22. Craig Robinson, Oregon State. After one winning season in five years and not even so much as an NIT bid, the intrigue begins and ends with this question: can the First Brother-In-Law be fired while Barack Obama is in office? Or would that result in a retaliatory slashing of government aid to the school?

23. Gregg Marshall, Wichita State. Still with the Shockers, even after a shocking run to the Final Four as a No. 9 seed. Marshall, who had seemed eager to move during his first five years at Wichita, decided to stick around after season No. 6 – and part of the reason is the fact that he should have a very good team once again. Maybe not 30 wins and a regional championship, but the Shockers look like the class of the Missouri Valley and a tough out in March once again.

24. Bobby Hurley, Buffalo. His hiring was splashy but risky: a famous name from a heralded family, but not much on the coaching resume. Son of a high-school coaching legend and older brother to a rising coaching star at Rhode Island, now it’s Bobby Hurley’s turn. A hero on Duke’s back-to-back national champions of 1991-92, he at least inherits enough talent to make a run at a MAC East title.

25. Pat Skerry, Towson. There is a fascinating rebuilding effort going on at a program that was left for dead after the dreadful Pat Kennedy Era. Skerry inherited nothing and went 1-31 his first season. Last year the Tigers roared back, going 18-13 and winning 12 games away from home for the first time since the mid-70s.

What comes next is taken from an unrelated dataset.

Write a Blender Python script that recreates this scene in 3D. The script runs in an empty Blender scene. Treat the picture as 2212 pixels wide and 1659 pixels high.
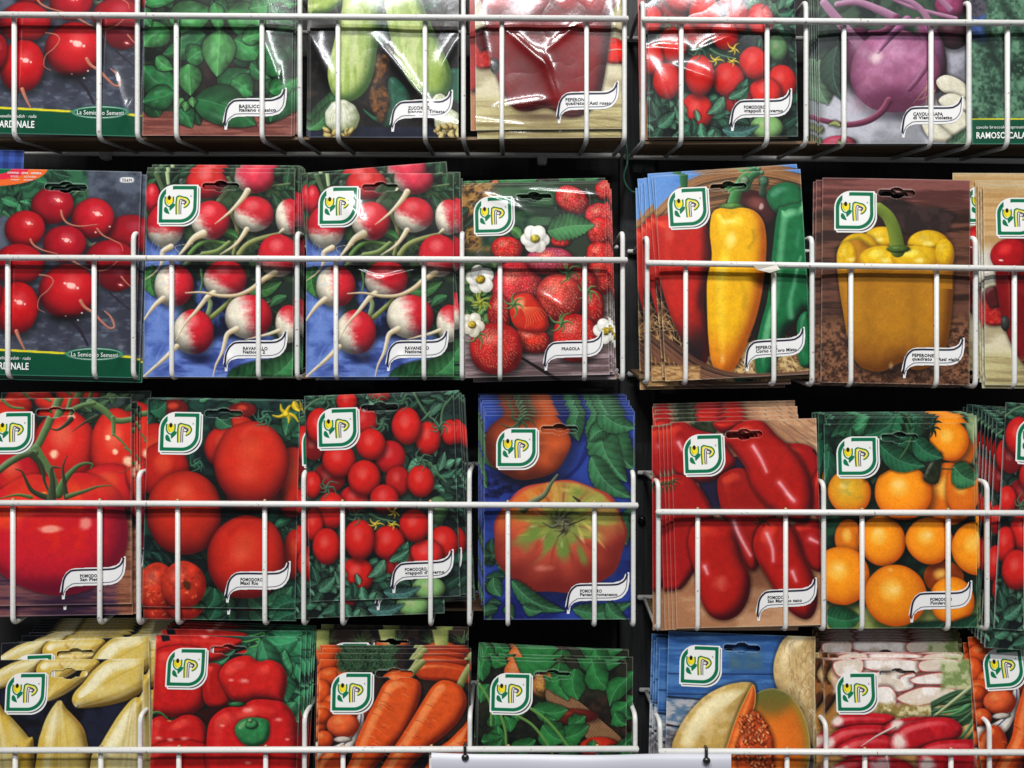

Keep an eye on this guy.

Just missed the list: John Beilein, Michigan; Buzz Williams, Marquette; Billy Donovan, Florida; Mark Few, Gonzaga; Jim Larranaga, Miami; Mark Gottfried, North Carolina State; Craig “Noodles” Neal, New Mexico; Herb Sendek, Arizona State; John Giannini, LaSalle; Shaka Smart, VCU; Joe Dooley, Florida Atlantic; Eddie Jordan, Rutgers; Michael White, Louisiana Tech; Dave Rice, UNLV; Johnny Dawkins, Stanford; Dan Majerle, Grand Canyon.